Sunday, 6 September 2015

A child refugee

Before he had turned two years old, this child had fled his hometown to escape a brutal massacre. He had lived in an area of the Middle East that had seen much political turmoil. The current leader of the region was cruel and oppressive; he would do anything to keep his uneasy grasp on political power. This would include committing atrocities that saw many children murdered. So the parents of this baby boy made the difficult journey south to Egypt. They would have taken very little with them and they did not know when they could return.

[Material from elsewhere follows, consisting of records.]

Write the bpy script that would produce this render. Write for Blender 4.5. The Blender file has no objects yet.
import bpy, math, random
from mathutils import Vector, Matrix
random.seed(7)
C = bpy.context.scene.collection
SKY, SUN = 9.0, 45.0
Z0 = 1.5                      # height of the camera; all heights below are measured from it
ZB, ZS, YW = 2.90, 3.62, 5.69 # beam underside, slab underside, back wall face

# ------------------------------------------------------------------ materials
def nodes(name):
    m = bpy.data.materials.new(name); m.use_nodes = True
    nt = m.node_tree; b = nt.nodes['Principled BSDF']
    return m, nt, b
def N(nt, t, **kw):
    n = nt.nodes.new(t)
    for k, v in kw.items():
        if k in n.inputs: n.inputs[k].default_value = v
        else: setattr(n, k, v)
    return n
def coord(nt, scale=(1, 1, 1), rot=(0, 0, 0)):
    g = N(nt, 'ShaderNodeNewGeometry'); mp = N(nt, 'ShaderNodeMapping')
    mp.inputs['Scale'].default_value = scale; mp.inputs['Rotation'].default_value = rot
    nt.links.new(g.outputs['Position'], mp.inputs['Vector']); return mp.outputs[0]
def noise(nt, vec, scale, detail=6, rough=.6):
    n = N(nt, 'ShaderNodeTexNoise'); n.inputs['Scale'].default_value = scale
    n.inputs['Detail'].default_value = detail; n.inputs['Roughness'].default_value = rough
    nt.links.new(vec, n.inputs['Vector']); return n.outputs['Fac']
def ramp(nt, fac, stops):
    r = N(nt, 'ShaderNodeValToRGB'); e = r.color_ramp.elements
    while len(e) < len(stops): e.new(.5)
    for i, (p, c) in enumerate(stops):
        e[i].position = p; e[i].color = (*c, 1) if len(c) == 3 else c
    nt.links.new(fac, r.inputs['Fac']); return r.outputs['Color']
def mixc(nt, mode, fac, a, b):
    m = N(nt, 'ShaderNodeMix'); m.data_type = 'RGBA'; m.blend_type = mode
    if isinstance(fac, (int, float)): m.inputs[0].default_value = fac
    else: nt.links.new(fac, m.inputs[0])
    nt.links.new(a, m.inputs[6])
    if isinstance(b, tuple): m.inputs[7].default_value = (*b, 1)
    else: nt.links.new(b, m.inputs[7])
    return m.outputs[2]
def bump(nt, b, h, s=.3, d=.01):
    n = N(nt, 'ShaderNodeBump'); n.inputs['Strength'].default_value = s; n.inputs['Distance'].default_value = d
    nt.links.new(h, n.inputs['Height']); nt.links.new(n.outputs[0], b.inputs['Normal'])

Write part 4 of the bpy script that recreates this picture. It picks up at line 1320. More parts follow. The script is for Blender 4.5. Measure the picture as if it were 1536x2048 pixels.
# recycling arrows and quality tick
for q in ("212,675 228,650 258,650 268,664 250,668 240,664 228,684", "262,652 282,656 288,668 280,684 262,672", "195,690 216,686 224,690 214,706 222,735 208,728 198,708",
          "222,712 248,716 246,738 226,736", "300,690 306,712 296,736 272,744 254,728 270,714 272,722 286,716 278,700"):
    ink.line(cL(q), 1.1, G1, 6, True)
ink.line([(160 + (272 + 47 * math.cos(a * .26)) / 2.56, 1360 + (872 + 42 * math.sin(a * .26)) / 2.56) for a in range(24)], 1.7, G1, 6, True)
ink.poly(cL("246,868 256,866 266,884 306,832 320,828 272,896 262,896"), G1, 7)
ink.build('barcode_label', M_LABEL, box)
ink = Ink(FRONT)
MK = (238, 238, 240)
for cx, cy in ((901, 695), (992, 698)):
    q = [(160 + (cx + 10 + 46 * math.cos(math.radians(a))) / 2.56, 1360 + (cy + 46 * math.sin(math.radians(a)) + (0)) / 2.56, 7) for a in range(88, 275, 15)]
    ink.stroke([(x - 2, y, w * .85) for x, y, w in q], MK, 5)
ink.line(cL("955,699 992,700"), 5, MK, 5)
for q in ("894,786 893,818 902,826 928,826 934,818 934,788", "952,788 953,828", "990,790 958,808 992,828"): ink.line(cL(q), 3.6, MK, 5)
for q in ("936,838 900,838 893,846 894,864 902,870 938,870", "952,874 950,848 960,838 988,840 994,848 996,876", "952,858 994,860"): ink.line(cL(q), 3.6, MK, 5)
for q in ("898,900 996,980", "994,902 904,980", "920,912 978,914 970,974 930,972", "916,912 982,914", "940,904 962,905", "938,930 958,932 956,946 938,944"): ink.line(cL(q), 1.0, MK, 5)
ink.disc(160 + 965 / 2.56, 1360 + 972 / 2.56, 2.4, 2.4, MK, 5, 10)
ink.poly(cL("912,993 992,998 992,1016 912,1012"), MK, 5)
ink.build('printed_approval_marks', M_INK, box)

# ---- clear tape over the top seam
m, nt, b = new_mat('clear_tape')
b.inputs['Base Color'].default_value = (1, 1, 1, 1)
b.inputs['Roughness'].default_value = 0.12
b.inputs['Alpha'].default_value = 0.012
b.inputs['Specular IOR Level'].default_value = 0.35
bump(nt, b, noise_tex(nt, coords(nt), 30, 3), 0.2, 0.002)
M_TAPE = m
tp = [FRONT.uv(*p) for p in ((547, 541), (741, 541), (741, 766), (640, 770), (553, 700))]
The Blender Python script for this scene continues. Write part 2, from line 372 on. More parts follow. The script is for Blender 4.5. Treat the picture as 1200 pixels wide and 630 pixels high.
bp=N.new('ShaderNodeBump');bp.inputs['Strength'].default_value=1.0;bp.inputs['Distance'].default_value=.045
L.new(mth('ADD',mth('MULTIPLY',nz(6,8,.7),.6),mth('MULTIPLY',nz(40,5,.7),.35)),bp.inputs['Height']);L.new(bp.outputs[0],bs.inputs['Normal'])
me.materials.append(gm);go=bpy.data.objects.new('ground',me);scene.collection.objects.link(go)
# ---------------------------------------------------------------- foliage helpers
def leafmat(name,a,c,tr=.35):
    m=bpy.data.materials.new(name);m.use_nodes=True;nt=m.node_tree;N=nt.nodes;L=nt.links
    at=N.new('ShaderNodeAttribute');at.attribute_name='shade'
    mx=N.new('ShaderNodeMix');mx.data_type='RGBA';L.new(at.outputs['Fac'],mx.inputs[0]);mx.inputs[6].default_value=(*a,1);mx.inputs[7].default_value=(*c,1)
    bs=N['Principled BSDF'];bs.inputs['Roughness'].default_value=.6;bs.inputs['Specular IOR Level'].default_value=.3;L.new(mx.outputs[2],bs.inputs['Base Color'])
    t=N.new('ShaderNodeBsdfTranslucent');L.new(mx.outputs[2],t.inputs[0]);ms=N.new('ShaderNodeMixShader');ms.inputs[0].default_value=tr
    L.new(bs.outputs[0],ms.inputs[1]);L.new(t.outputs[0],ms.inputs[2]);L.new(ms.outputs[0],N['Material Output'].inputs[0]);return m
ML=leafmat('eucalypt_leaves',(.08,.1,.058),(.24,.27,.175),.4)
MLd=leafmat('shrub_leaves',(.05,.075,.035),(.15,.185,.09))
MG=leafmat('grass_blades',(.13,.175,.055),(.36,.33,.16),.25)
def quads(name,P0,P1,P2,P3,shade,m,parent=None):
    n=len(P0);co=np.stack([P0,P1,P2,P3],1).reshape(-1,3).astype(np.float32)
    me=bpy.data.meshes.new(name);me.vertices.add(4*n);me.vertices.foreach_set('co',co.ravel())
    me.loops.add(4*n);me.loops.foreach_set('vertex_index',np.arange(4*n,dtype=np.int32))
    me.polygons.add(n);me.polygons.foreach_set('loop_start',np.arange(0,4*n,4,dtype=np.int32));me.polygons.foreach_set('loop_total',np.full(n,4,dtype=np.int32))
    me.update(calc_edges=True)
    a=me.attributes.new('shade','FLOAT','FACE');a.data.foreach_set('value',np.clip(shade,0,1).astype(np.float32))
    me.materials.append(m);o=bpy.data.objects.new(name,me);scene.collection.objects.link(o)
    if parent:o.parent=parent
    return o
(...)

I am not writing about Aylan Kurdi, the three year old who tragically drowned in the Mediterranean. Although Aylan's death is awful and has struck the hearts of many people, he is not the refugee I wish to discuss here.

This was Jesus. Matthew 2:13 says, "When they had gone, an angel of the Lord appeared to Joseph in a dream. "Get up," he said, "take the child and his mother and escape to Egypt. Stay there until I tell you, for Herod is going to search for the child to kill him." 

So, the young Jesus and his family were refugees. They too had to flee to a foreign and unknown land to seek political asylum. From the outset, Jesus' life was marred by oppression, fear and upheaval. He knew what it was to leave his home, he knew what it was to make a hard and difficult journey, he knew what it was wait until he could return.

So, when you see images of refugees crossing turbulent seas in unsafe boats or those pressed against barbed wire waiting to pass the next border or those packed on trains in closed down stations, think of Joseph and Mary and a young Jesus. And when you extend your mercy and love towards these refugees, you extend love and mercy towards Jesus too.

Read Matthew 25:31-46, and think about which of the groups in this story you wish to belong to.
Then the righteous will answer him, ‘Lord, when did we see you hungry and feed you, or thirsty and give you something to drink? When did we see you a stranger and invite you in, or needing clothes and clothe you? When did we see you sick or in prison and go to visit you?’

“The King will reply, ‘Truly I tell you, whatever you did for one of the least of these brothers and sisters of mine, you did for me.’